> _The problem_
Reproduce the listing below in its entirety. Change nothing.

> _Material provided_
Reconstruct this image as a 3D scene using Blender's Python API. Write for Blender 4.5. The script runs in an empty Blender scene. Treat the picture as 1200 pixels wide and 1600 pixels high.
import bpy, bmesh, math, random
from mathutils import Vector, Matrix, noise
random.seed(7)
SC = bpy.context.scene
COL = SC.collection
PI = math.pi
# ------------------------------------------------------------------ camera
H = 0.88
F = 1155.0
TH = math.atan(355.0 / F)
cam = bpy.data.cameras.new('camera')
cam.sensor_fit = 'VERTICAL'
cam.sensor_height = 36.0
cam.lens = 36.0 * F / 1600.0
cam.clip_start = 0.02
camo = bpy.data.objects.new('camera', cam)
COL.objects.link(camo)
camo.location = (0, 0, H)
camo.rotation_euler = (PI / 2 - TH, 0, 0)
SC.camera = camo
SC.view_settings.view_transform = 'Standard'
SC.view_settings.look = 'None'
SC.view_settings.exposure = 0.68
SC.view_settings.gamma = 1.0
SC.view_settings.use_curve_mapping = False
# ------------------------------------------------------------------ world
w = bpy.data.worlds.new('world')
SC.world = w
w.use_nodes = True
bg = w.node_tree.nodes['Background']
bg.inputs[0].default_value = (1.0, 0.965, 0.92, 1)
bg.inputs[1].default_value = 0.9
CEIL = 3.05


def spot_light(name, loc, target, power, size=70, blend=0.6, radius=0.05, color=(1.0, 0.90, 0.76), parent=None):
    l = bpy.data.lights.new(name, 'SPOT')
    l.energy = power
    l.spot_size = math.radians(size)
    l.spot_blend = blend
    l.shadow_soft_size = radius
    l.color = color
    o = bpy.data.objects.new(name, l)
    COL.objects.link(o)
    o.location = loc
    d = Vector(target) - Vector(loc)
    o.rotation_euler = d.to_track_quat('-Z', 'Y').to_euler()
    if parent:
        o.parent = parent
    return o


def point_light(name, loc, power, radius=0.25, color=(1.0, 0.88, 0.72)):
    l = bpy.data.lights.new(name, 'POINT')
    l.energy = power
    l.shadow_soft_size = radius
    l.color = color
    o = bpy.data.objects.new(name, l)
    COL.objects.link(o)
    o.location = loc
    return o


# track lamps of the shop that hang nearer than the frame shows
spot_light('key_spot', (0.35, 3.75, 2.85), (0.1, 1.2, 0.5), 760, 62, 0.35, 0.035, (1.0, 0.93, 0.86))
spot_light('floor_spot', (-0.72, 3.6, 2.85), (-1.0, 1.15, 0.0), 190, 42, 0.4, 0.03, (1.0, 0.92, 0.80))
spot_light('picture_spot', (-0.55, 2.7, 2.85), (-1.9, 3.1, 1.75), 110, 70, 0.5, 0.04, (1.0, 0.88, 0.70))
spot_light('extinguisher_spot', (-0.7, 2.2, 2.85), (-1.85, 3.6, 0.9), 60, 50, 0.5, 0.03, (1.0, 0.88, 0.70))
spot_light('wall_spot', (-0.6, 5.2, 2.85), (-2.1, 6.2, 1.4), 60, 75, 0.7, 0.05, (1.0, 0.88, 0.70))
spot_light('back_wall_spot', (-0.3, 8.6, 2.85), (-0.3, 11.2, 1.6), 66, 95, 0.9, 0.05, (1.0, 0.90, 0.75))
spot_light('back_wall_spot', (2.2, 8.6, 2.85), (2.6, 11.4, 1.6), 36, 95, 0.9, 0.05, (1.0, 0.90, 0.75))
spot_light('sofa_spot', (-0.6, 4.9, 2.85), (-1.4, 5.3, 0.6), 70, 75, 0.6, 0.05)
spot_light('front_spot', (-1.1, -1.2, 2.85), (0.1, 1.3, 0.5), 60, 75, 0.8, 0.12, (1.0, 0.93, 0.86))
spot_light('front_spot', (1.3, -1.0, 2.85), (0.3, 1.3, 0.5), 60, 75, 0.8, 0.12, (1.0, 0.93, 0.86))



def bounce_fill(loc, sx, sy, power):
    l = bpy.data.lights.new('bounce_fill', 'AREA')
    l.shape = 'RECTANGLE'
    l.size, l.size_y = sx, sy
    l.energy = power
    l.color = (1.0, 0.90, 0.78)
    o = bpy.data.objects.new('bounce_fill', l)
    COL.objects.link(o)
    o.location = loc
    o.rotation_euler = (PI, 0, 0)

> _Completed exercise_
Reconstruct this image as a 3D scene using Blender's Python API. Write for Blender 4.5. The script runs in an empty Blender scene. Treat the picture as 1200 pixels wide and 1600 pixels high.
import bpy, bmesh, math, random
from mathutils import Vector, Matrix, noise
random.seed(7)
SC = bpy.context.scene
COL = SC.collection
PI = math.pi
# ------------------------------------------------------------------ camera
H = 0.88
F = 1155.0
TH = math.atan(355.0 / F)
cam = bpy.data.cameras.new('camera')
cam.sensor_fit = 'VERTICAL'
cam.sensor_height = 36.0
cam.lens = 36.0 * F / 1600.0
cam.clip_start = 0.02
camo = bpy.data.objects.new('camera', cam)
COL.objects.link(camo)
camo.location = (0, 0, H)
camo.rotation_euler = (PI / 2 - TH, 0, 0)
SC.camera = camo
SC.view_settings.view_transform = 'Standard'
SC.view_settings.look = 'None'
SC.view_settings.exposure = 0.68
SC.view_settings.gamma = 1.0
SC.view_settings.use_curve_mapping = False
# ------------------------------------------------------------------ world
w = bpy.data.worlds.new('world')
SC.world = w
w.use_nodes = True
bg = w.node_tree.nodes['Background']
bg.inputs[0].default_value = (1.0, 0.965, 0.92, 1)
bg.inputs[1].default_value = 0.9
CEIL = 3.05


def spot_light(name, loc, target, power, size=70, blend=0.6, radius=0.05, color=(1.0, 0.90, 0.76), parent=None):
    l = bpy.data.lights.new(name, 'SPOT')
    l.energy = power
    l.spot_size = math.radians(size)
    l.spot_blend = blend
    l.shadow_soft_size = radius
    l.color = color
    o = bpy.data.objects.new(name, l)
    COL.objects.link(o)
    o.location = loc
    d = Vector(target) - Vector(loc)
    o.rotation_euler = d.to_track_quat('-Z', 'Y').to_euler()
    if parent:
        o.parent = parent
    return o


def point_light(name, loc, power, radius=0.25, color=(1.0, 0.88, 0.72)):
    l = bpy.data.lights.new(name, 'POINT')
    l.energy = power
    l.shadow_soft_size = radius
    l.color = color
    o = bpy.data.objects.new(name, l)
    COL.objects.link(o)
    o.location = loc
    return o


# track lamps of the shop that hang nearer than the frame shows
spot_light('key_spot', (0.35, 3.75, 2.85), (0.1, 1.2, 0.5), 760, 62, 0.35, 0.035, (1.0, 0.93, 0.86))
spot_light('floor_spot', (-0.72, 3.6, 2.85), (-1.0, 1.15, 0.0), 190, 42, 0.4, 0.03, (1.0, 0.92, 0.80))
spot_light('picture_spot', (-0.55, 2.7, 2.85), (-1.9, 3.1, 1.75), 110, 70, 0.5, 0.04, (1.0, 0.88, 0.70))
spot_light('extinguisher_spot', (-0.7, 2.2, 2.85), (-1.85, 3.6, 0.9), 60, 50, 0.5, 0.03, (1.0, 0.88, 0.70))
spot_light('wall_spot', (-0.6, 5.2, 2.85), (-2.1, 6.2, 1.4), 60, 75, 0.7, 0.05, (1.0, 0.88, 0.70))
spot_light('back_wall_spot', (-0.3, 8.6, 2.85), (-0.3, 11.2, 1.6), 66, 95, 0.9, 0.05, (1.0, 0.90, 0.75))
spot_light('back_wall_spot', (2.2, 8.6, 2.85), (2.6, 11.4, 1.6), 36, 95, 0.9, 0.05, (1.0, 0.90, 0.75))
spot_light('sofa_spot', (-0.6, 4.9, 2.85), (-1.4, 5.3, 0.6), 70, 75, 0.6, 0.05)
spot_light('front_spot', (-1.1, -1.2, 2.85), (0.1, 1.3, 0.5), 60, 75, 0.8, 0.12, (1.0, 0.93, 0.86))
spot_light('front_spot', (1.3, -1.0, 2.85), (0.3, 1.3, 0.5), 60, 75, 0.8, 0.12, (1.0, 0.93, 0.86))



def bounce_fill(loc, sx, sy, power):
    l = bpy.data.lights.new('bounce_fill', 'AREA')
    l.shape = 'RECTANGLE'
    l.size, l.size_y = sx, sy
    l.energy = power
    l.color = (1.0, 0.90, 0.78)
    o = bpy.data.objects.new('bounce_fill', l)
    COL.objects.link(o)
    o.location = loc
    o.rotation_euler = (PI, 0, 0)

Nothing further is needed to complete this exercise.